Gold prices tick down as traders brace for key US inflation data


By Sherin Elizabeth Varghese

(Reuters) – Gold prices inched down on Monday as investors awaited key U.S. inflation reports, which could shed more light on the timing of the Federal Reserve’s first rate cut.

Spot gold fell 0.2% at $2,354.77 per ounce by 0448 GMT. Prices hit a two-week high in the previous session.

U.S. gold futures fell 0.6% to $2,361.

The U.S. producer price index (PPI) data is scheduled for release on Tuesday, followed by the consumer price index (CPI) on Wednesday.

Median forecasts are for core consumer prices to rise 0.3% in the month, compared with 0.4% in March, pulling the annual rate down to 3.6%, according to a Reuters poll.
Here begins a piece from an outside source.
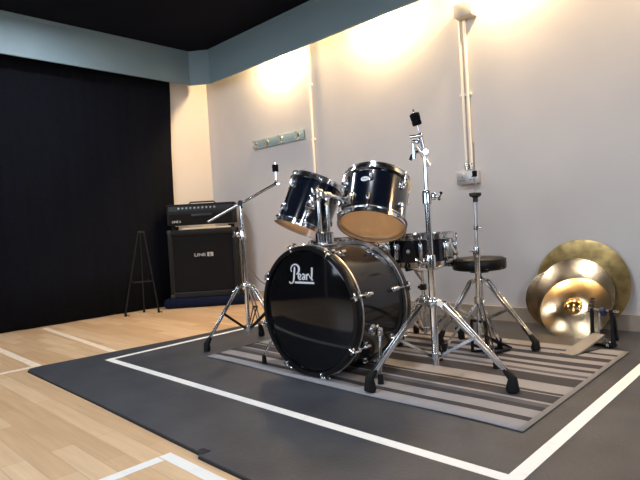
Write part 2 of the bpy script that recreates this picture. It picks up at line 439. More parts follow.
t = thing('junction_box', 'small cream box high on the wall above the twin conduits', 'junction box', (3.040, 0, 1.992))
MB().box((0, -0.04, 0.042), (0.125, 0.08, 0.085), bevel=0.003).build('body', M['box'], t)
MB().box((0, -0.083, 0.042), (0.129, 0.006, 0.089), bevel=0.002).build('lid', M['box'], t)
t = thing('wall_socket', 'grey metal double wall socket below the twin conduits', 'wall socket', (2.992, 0, 0.948))
MB().box((0, -0.02, 0), (0.150, 0.04, 0.085), bevel=0.004).build('back_box', M['socket'], t)
fp = MB().box((0, -0.042, 0), (0.155, 0.005, 0.089), bevel=0.002).build('face_plate', M['socket'], t)
for dx in (-0.036, 0.036):
    MB().box((dx + 0.012, -0.046, 0.024), (0.014, 0.006, 0.018), bevel=0.002).build('switch', M['frame_white'], fp)
    h = MB(); h.box((dx, -0.0455, 0.002), (0.006, 0.002, 0.009)); h.box((dx - 0.011, -0.0455, -0.018), (0.008, 0.002, 0.005)); h.box((dx + 0.011, -0.0455, -0.018), (0.008, 0.002, 0.005))
    h.build('pin_holes', M['plastic'], fp)
t = thing('coat_rail', 'pale teal board with four metal coat hooks on the wall', 'coat rail', (1.095, 0, 1.455))
MB().box((0, -0.010, 0.038), (0.69, 0.020, 0.086), bevel=0.005).build('board', M['board'], t)
def hook():
    h = MB()
    h.lathe([(0.001, 0.006), (0.014, 0.005), (0.017, 0.0)], o=(0, -0.020, 0.046), axis=(0, -1, 0), n=16)
    h.box((0, -0.023, 0.032), (0.020, 0.006, 0.055), bevel=0.002)
    h.tube([(0, -0.026, 0.050), (0, -0.048, 0.054), (0, -0.058, 0.062), (0, -0.061, 0.070)], [0.006, 0.005, 0.005, 0.007], n=10)
    h.tube([(0, -0.026, 0.018), (0, -0.034, 0.000), (0, -0.050, -0.006), (0, -0.060, 0.008), (0, -0.061, 0.018)], [0.006, 0.005, 0.005, 0.005, 0.007], n=10)
    return h
h0 = hook().build('hook', M['nickel'], t); h0.location = (-0.305, 0, 0)
for x in (-0.14, 0.06, 0.285): copy_one(h0, t, (x, 0, 0), (0, 0, 0))

# ------------------------------------------------------------------ mats, tape, rug
def rounded(x0, y0, x1, y1, r, n=5):
    pts = []
    for cx_, cy_, a0 in ((x1 - r, y1 - r, 0), (x0 + r, y1 - r, 90), (x0 + r, y0 + r, 180), (x1 - r, y0 + r, 270)):
        for i in range(n + 1):
            a = R(a0 + 90 * i / n); pts.append((cx_ + r * math.cos(a), cy_ + r * math.sin(a)))
    return pts
# thick rubber matting: two sheets that meet at a seam
ma = thing('rubber_mat', 'large dark grey rubber mat under the drum kit', 'mat', (1.6, -2.40, FZ))
ys = [-2.402, -2.412, -2.40, -2.405]
pts = [(1.61, -2.378), (1.578, -2.362), (1.568, -2.30), (1.64, -1.5), (1.665, -0.77), (1.68, -0.03), (3.33, -0.03), (3.33, -2.41), (2.5, -2.39)]
top = MB().prism([(x - 1.6, y + 2.40) for x, y in pts], 0.0, 0.012).build('sheet', M['mat'], ma)
pts = [(3.3303, -0.03), (6.3, -0.03), (6.3, -2.44), (3.3303, -2.425)]
MB().prism([(x - 1.6, y + 2.40) for x, y in pts], 0.0, 0.012).build('sheet', M['mat'], ma)
pts = [(x - 1.6, y + 2.40) for x, y in ((1.607, -2.381), (1.575, -2.364), (1.563, -2.30), (1.635, -1.5), (1.66, -0.77), (1.675, -0.025), (6.303, -0.025), (6.303, -2.443), (3.332, -2.428), (3.332, -2.413), (2.5, -2.393))]
MB().prism(pts, 0.0, 0.006).build('underlay', M['mat_edge'], ma)
# seam tab of the interlocking edge
MB().prism([(1.70, -0.005), (1.70, 0.012), (1.738, 0.016), (1.738, -0.018), (1.715, -0.022)], 0.0124, 0.0134).build('seam_tab', M['mat_edge'], ma)

def strip(name, p, q, wd, z, m, label):
    p, q = V((*p, 0)), V((*q, 0)); d = (q - p).normalized(); n = V((-d.y, d.x, 0)) * wd / 2
    e = MB().prism([tuple((v)[:2]) for v in (p - n, q - n, q + n, p + n)], z, z + 0.0006).build(name, m)
    return tag(e, label, 'floor tape')
strip('floor_tape', (1.775, -2.012), (4.165, -2.012), 0.040, 0.0003, M['tape'], 'white tape line along the front of the mat, before the bass drum')
strip('floor_tape', (4.146, -2.03), (4.146, -0.02), 0.042, 0.0007, M['tape'], 'white tape line running back along the mat right of the striped rug')
strip('floor_tape', (1.79, -2.012), (1.75, -0.04), 0.036, 0.0007, M['tape'], 'white tape line running back along the left side of the mat')
strip('floor_tape', (3.215, -2.475), (7.2, -2.475), 0.040, FZ + 0.0002, M['tape'], 'white tape line on the wood floor, running beside the mat edge')
strip('floor_tape', (3.235, -2.50), (3.235, -5.0), 0.040, FZ + 0.0006, M['tape'], 'white tape line on the wood floor, running away from the mat corner')
strip('floor_tape', (0.12, -2.28), (1.60, -2.30), 0.045, FZ + 0.0002, M['old_tape'], 'faint worn line on the wood floor left of the mat corner')
strip('floor_tape', (0.12, -1.80), (1.62, -1.88), 0.045, FZ + 0.0002, M['old_tape'], 'faint worn line on the wood floor below the black easel')
strip('floor_tape', (1.50, -2.32), (1.46, -4.2), 0.045, FZ + 0.0002, M['old_tape'], 'faint worn line on the wood floor running from the mat corner to the left')

RX, RY = 2.255, -1.71
mb = MB(); nx, ny = 36, 24
g = []
for j in range(ny + 1):
    row = []
    for i in range(nx + 1):
        x = 1.785 * i / nx; y = 1.18 * j / ny
        wv = 0.012 * math.sin(x * 5.0) * (1 - y / 1.18) * (1 if j == 0 else .6) + (0.06 * (1 - x / 1.785)) * (1 - y / 1.18)
        row.append(mb.bm.verts.new((x - 0.02 * (1 - x / 1.785) * math.sin(y * 3), y + wv * 0.6, 0.0012 + 0.005 + 0.001 * math.sin(x * 9 + y * 4))))
    g.append(row)
for j in range(ny):
    for i in range(nx): mb.bm.faces.new((g[j][i], g[j][i + 1], g[j + 1][i + 1], g[j + 1][i]))
rug = tag(mb.build('striped_rug', M['rug'], angle=60), 'grey and charcoal striped flat rug under the drum kit', 'rug')
rug.location = (RX, RY, 0)
sm = rug.modifiers.new('thick', 'SOLIDIFY'); sm.thickness = 0.004; sm.offset = -1
RZ = 0.0065          # top of the rug

# ------------------------------------------------------------------ drums
def hoop_prof(r, up=1, h=0.022):
    """triple-flanged metal hoop around a drum edge at height 0, rising by h along up"""
    return [(r + 0.004, -0.010 * up), (r + 0.013, -0.009 * up), (r + 0.013, -0.006 * up), (r + 0.006, -0.005 * up), (r + 0.006, (h - .006) * up),
            (r + 0.011, (h - .003) * up), (r + 0.011, h * up), (r + 0.003, h * up), (r + 0.002, -0.008 * up)]
def lug_mesh(kind, H):
    """lug on the shell at radius 0 pointing +x, its rod running to a hoop at +z"""
    l = MB()
    if kind == 'small':
        l.box((0.004, 0, 0), (0.008, 0.018, 0.040), bevel=0.003)
        l.tube([(0.010, 0, -0.014), (0.018, 0, 0.0), (0.016, 0, 0.018)], [0.007, 0.009, 0.008], n=12)
    else:
        l.box((0.003, 0, 0), (0.006, 0.020, 0.085), bevel=0.0025)
        l.tube([(0.013, 0, -0.044), (0.014, 0, -0.03), (0.012, 0, 0), (0.014, 0, 0.03), (0.013, 0, 0.044)], [0.005, 0.009, 0.0065, 0.009, 0.005], n=12)
    return l
def rod_mesh(L):
    r = MB().cyl((0.016, 0, 0.01), (0.016, 0, L), 0.003, n=8)
    r.box((0.016, 0, L - 0.004), (0.010, 0.018, 0.012), bevel=0.002)
    r.cyl((0.016, 0, L), (0.016, 0, L + 0.012), 0.0052, n=6)
    return r
def make_drum(t, r, h, nlug, a0, top_head, bot_head, lug_z=0.058, double=False):
    MB().lathe([(r - 0.006, -h / 2), (r, -h / 2 + 0.004), (r, h / 2 - 0.004), (r - 0.006, h / 2), (r - 0.012, h / 2 - 0.01), (r - 0.012, -h / 2 + 0.01)], closed=True, n=72).build('shell', M['navy'], t)
    sh = [c for c in bpy.data.objects if c.parent == t and c.name.startswith('shell')][0]
    sh.data.materials.append(M['maple'])
    for p in sh.data.polygons:
        if V((p.center.x, p.center.y, 0)).dot(p.normal) < -1e-4: p.material_index = 1
    MB().lathe([(0, h / 2 + 0.004), (r - 0.01, h / 2 + 0.004), (r + 0.003, h / 2 + 0.001), (r + 0.003, h / 2 - 0.006)], n=72).build('batter_head', top_head, t, angle=60)
    MB().lathe([(0, -h / 2 - 0.004), (r - 0.01, -h / 2 - 0.004), (r + 0.003, -h / 2 - 0.001), (r + 0.003, -h / 2 + 0.006)], n=72).build('resonant_head', bot_head, t, angle=60)
    MB().lathe(hoop_prof(r), o=(0, 0, h / 2), closed=True, n=72).build('hoop', M['chrome'], t)
    MB().lathe(hoop_prof(r, -1), o=(0, 0, -h / 2), closed=True, n=72).build('hoop', M['chrome'], t)
    first = None
    for s in (1, -1):
        for i in range(nlug):
            a = R(a0 + 360 * i / nlug)
            if double and s < 0: 
                continue
            zz = 0 if double else s * (h / 2 - lug_z)
            if first is None:
                first = lug_mesh('long' if double else 'small', h).build('lug', M['chrome'], t)
                L = (h / 2 - zz)
                rod_mesh(L + 0.004).build('tension_rod', M['chrome'], first)
                if double: 
                    rr = rod_mesh(L + 0.004).build('tension_rod', M['chrome'], first); rr.rotation_euler = (PI, 0, 0)
                o = first
            else: o = copy_tree(first, t)
            o.location = (r * math.cos(a), r * math.sin(a), zz)
            o.rotation_euler = (0 if s > 0 else PI, 0, a if s > 0 else a)
            if s < 0: o.rotation_euler = (Matrix.Rotation(a, 3, 'Z') @ Matrix.Rotation(PI, 3, 'X')).to_euler()
def badge(t, r, a, z, sx=0.022, sz=0.014):
    a = R(a); mb = MB()
    mb.lathe([(0.001, 0.0022), (0.95, 0.002), (1.0, 0.0)], n=28)
    mb.xf(Matrix.Diagonal((sx, sz, 1, 1)))
    rot = Matrix((V((-math.sin(a), math.cos(a), 0)), V((0, 0, 1)), V((math.cos(a), math.sin(a), 0)))).transposed().to_4x4()
    rot.translation = V((r * math.cos(a), r * math.sin(a), z)) 
    mb.xf(rot)
    b = mb.build('badge', M['badge'], t)
    e = text_mesh('Pearl', sx * 0.62, 0.0003); e.xf(Matrix.Translation((-sx * .62, -sz * .25, 0.0023)))
    e.xf(rot); e.build('badge_lettering', M['print_dark'], b)

def axis_rot(a):
    return V((0, 0, 1)).rotation_difference(V(a).normalized())

# rack toms: things whose origin is the drum centre
TA = V((-0.162, 0.463, 0.871)).normalized(); TC = V((3.053, -1.131, 0.781))
t = thing('rack_tom', 'larger navy rack tom on the right, tilted to show its amber lower head', 'drum', TC, axis_rot(TA))
make_drum(t, 0.165, 0.234, 6, 0, M['white_head'], M['amber_head'])
tomR = t
LA = V((0.16, 0.40, 0.90)).normalized(); LC = V((2.645, -1.195, 0.797))
t = thing('rack_tom', 'smaller navy rack tom on the left, tilted, behind the chrome mounting posts', 'drum', LC, axis_rot(LA))
make_drum(t, 0.146, 0.250, 6, 20, M['white_head'], M['amber_head'])
tomL = t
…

“I suspect inflation will be stickier than people want to see, so we need to allow for a few bumps in the road – but that doesn’t necessarily mean inflation will rip higher,” said City Index senior analyst Matt Simpson.

“It just won’t disinflate as quickly as doves hope. And that could result in some choppy trade for gold prices around these highs, at a time of year usually associated with negative returns for gold prices.”

After a softer-than-expected U.S. payrolls report for April and a weak jobs report last week, expectations have increased for rate reductions this year.

Traders expect the U.S. central bank to start its easing cycle in September. Lower interest rates reduce the opportunity cost of holding gold.

But comments by Fed officials last week were varied as speakers debated whether interest rates were high enough. A jump in consumers’ inflation expectations, revealed in a survey on Friday, could further complicate the conversation.

Spot silver fell 0.4% to $28.03 per ounce, platinum inched down 0.1% to $992.89 and palladium was unchanged at $978.03.